■ WRITTEN INSTRUCTION: Repeat each line exactly as it is written.

□ □ □

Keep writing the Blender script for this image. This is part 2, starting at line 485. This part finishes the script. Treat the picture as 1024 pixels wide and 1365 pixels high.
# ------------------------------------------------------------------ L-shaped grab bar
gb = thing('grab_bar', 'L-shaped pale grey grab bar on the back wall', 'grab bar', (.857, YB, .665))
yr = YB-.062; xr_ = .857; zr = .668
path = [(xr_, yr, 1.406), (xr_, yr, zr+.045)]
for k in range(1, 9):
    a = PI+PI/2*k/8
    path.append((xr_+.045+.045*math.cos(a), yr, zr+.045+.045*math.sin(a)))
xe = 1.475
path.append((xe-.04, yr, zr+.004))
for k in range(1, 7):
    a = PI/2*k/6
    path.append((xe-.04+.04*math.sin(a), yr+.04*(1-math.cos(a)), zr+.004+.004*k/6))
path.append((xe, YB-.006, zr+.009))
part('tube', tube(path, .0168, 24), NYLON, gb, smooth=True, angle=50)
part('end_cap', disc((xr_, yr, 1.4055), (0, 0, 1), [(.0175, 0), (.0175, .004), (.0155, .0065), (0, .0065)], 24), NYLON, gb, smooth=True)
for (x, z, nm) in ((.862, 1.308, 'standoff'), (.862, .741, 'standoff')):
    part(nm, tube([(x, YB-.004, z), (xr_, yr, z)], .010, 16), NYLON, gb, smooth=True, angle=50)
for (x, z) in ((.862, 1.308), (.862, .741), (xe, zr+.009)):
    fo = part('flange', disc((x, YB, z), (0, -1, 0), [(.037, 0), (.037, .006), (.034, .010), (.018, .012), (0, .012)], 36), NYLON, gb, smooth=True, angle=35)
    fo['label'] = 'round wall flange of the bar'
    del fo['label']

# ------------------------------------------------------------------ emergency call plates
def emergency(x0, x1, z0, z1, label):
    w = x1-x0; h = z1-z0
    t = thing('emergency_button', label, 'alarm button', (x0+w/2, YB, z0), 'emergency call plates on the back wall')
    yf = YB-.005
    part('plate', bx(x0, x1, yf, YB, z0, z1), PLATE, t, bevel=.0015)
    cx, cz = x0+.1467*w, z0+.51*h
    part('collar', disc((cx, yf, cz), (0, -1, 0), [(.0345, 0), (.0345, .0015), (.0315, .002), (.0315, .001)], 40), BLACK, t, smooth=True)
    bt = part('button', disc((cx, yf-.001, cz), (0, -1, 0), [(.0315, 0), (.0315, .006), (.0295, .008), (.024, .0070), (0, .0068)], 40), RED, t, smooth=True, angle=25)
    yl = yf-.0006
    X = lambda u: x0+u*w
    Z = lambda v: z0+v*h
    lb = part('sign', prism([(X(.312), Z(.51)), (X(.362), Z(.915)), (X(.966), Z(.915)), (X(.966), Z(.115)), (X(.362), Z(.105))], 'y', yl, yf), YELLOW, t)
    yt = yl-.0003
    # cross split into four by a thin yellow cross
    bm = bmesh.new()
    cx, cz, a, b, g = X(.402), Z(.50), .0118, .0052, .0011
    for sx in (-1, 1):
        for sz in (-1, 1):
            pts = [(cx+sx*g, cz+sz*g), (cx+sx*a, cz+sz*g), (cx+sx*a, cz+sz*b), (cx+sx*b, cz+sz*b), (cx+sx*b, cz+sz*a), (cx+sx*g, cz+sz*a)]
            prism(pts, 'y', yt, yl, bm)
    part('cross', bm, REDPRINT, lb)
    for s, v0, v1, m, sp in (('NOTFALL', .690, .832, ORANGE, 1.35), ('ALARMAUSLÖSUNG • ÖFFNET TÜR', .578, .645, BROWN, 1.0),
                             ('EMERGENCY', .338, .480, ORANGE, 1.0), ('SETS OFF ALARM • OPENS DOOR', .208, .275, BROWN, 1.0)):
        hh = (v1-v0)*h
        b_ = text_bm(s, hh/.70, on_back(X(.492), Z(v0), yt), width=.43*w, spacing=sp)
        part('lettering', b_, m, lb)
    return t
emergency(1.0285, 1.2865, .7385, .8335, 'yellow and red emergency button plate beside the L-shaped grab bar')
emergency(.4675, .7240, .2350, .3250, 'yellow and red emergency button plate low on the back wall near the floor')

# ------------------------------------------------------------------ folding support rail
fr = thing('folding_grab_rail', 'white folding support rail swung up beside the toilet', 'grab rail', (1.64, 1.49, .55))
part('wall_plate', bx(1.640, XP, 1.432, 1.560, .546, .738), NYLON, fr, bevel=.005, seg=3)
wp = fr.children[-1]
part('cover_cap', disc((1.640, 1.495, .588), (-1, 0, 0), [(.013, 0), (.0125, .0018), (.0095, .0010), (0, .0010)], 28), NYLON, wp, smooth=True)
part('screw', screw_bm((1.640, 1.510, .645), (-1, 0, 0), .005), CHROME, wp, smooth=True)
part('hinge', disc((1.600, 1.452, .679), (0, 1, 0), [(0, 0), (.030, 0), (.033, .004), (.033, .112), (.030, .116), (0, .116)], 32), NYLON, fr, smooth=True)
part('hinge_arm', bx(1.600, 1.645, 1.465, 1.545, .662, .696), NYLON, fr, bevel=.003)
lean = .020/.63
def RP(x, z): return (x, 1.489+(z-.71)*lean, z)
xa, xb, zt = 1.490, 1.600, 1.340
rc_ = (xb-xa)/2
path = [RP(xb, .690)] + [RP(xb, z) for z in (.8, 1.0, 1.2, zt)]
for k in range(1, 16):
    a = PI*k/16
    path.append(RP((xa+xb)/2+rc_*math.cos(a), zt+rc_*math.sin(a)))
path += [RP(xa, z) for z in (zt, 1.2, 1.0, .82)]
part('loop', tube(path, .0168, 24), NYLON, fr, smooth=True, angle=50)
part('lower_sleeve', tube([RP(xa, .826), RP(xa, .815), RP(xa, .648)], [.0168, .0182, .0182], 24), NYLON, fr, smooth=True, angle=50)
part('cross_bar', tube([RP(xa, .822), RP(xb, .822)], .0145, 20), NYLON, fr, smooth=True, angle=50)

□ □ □

■ CORRECT RESULT:
Keep writing the Blender script for this image. This is part 2, starting at line 485. This part finishes the script. Treat the picture as 1024 pixels wide and 1365 pixels high.
# ------------------------------------------------------------------ L-shaped grab bar
gb = thing('grab_bar', 'L-shaped pale grey grab bar on the back wall', 'grab bar', (.857, YB, .665))
yr = YB-.062; xr_ = .857; zr = .668
path = [(xr_, yr, 1.406), (xr_, yr, zr+.045)]
for k in range(1, 9):
    a = PI+PI/2*k/8
    path.append((xr_+.045+.045*math.cos(a), yr, zr+.045+.045*math.sin(a)))
xe = 1.475
path.append((xe-.04, yr, zr+.004))
for k in range(1, 7):
    a = PI/2*k/6
    path.append((xe-.04+.04*math.sin(a), yr+.04*(1-math.cos(a)), zr+.004+.004*k/6))
path.append((xe, YB-.006, zr+.009))
part('tube', tube(path, .0168, 24), NYLON, gb, smooth=True, angle=50)
part('end_cap', disc((xr_, yr, 1.4055), (0, 0, 1), [(.0175, 0), (.0175, .004), (.0155, .0065), (0, .0065)], 24), NYLON, gb, smooth=True)
for (x, z, nm) in ((.862, 1.308, 'standoff'), (.862, .741, 'standoff')):
    part(nm, tube([(x, YB-.004, z), (xr_, yr, z)], .010, 16), NYLON, gb, smooth=True, angle=50)
for (x, z) in ((.862, 1.308), (.862, .741), (xe, zr+.009)):
    fo = part('flange', disc((x, YB, z), (0, -1, 0), [(.037, 0), (.037, .006), (.034, .010), (.018, .012), (0, .012)], 36), NYLON, gb, smooth=True, angle=35)
    fo['label'] = 'round wall flange of the bar'
    del fo['label']

# ------------------------------------------------------------------ emergency call plates
def emergency(x0, x1, z0, z1, label):
    w = x1-x0; h = z1-z0
    t = thing('emergency_button', label, 'alarm button', (x0+w/2, YB, z0), 'emergency call plates on the back wall')
    yf = YB-.005
    part('plate', bx(x0, x1, yf, YB, z0, z1), PLATE, t, bevel=.0015)
    cx, cz = x0+.1467*w, z0+.51*h
    part('collar', disc((cx, yf, cz), (0, -1, 0), [(.0345, 0), (.0345, .0015), (.0315, .002), (.0315, .001)], 40), BLACK, t, smooth=True)
    bt = part('button', disc((cx, yf-.001, cz), (0, -1, 0), [(.0315, 0), (.0315, .006), (.0295, .008), (.024, .0070), (0, .0068)], 40), RED, t, smooth=True, angle=25)
    yl = yf-.0006
    X = lambda u: x0+u*w
    Z = lambda v: z0+v*h
    lb = part('sign', prism([(X(.312), Z(.51)), (X(.362), Z(.915)), (X(.966), Z(.915)), (X(.966), Z(.115)), (X(.362), Z(.105))], 'y', yl, yf), YELLOW, t)
    yt = yl-.0003
    # cross split into four by a thin yellow cross
    bm = bmesh.new()
    cx, cz, a, b, g = X(.402), Z(.50), .0118, .0052, .0011
    for sx in (-1, 1):
        for sz in (-1, 1):
            pts = [(cx+sx*g, cz+sz*g), (cx+sx*a, cz+sz*g), (cx+sx*a, cz+sz*b), (cx+sx*b, cz+sz*b), (cx+sx*b, cz+sz*a), (cx+sx*g, cz+sz*a)]
            prism(pts, 'y', yt, yl, bm)
    part('cross', bm, REDPRINT, lb)
    for s, v0, v1, m, sp in (('NOTFALL', .690, .832, ORANGE, 1.35), ('ALARMAUSLÖSUNG • ÖFFNET TÜR', .578, .645, BROWN, 1.0),
                             ('EMERGENCY', .338, .480, ORANGE, 1.0), ('SETS OFF ALARM • OPENS DOOR', .208, .275, BROWN, 1.0)):
        hh = (v1-v0)*h
        b_ = text_bm(s, hh/.70, on_back(X(.492), Z(v0), yt), width=.43*w, spacing=sp)
        part('lettering', b_, m, lb)
    return t
emergency(1.0285, 1.2865, .7385, .8335, 'yellow and red emergency button plate beside the L-shaped grab bar')
emergency(.4675, .7240, .2350, .3250, 'yellow and red emergency button plate low on the back wall near the floor')

# ------------------------------------------------------------------ folding support rail
fr = thing('folding_grab_rail', 'white folding support rail swung up beside the toilet', 'grab rail', (1.64, 1.49, .55))
part('wall_plate', bx(1.640, XP, 1.432, 1.560, .546, .738), NYLON, fr, bevel=.005, seg=3)
wp = fr.children[-1]
part('cover_cap', disc((1.640, 1.495, .588), (-1, 0, 0), [(.013, 0), (.0125, .0018), (.0095, .0010), (0, .0010)], 28), NYLON, wp, smooth=True)
part('screw', screw_bm((1.640, 1.510, .645), (-1, 0, 0), .005), CHROME, wp, smooth=True)
part('hinge', disc((1.600, 1.452, .679), (0, 1, 0), [(0, 0), (.030, 0), (.033, .004), (.033, .112), (.030, .116), (0, .116)], 32), NYLON, fr, smooth=True)
part('hinge_arm', bx(1.600, 1.645, 1.465, 1.545, .662, .696), NYLON, fr, bevel=.003)
lean = .020/.63
def RP(x, z): return (x, 1.489+(z-.71)*lean, z)
xa, xb, zt = 1.490, 1.600, 1.340
rc_ = (xb-xa)/2
path = [RP(xb, .690)] + [RP(xb, z) for z in (.8, 1.0, 1.2, zt)]
for k in range(1, 16):
    a = PI*k/16
    path.append(RP((xa+xb)/2+rc_*math.cos(a), zt+rc_*math.sin(a)))
path += [RP(xa, z) for z in (zt, 1.2, 1.0, .82)]
part('loop', tube(path, .0168, 24), NYLON, fr, smooth=True, angle=50)
part('lower_sleeve', tube([RP(xa, .826), RP(xa, .815), RP(xa, .648)], [.0168, .0182, .0182], 24), NYLON, fr, smooth=True, angle=50)
part('cross_bar', tube([RP(xa, .822), RP(xb, .822)], .0145, 20), NYLON, fr, smooth=True, angle=50)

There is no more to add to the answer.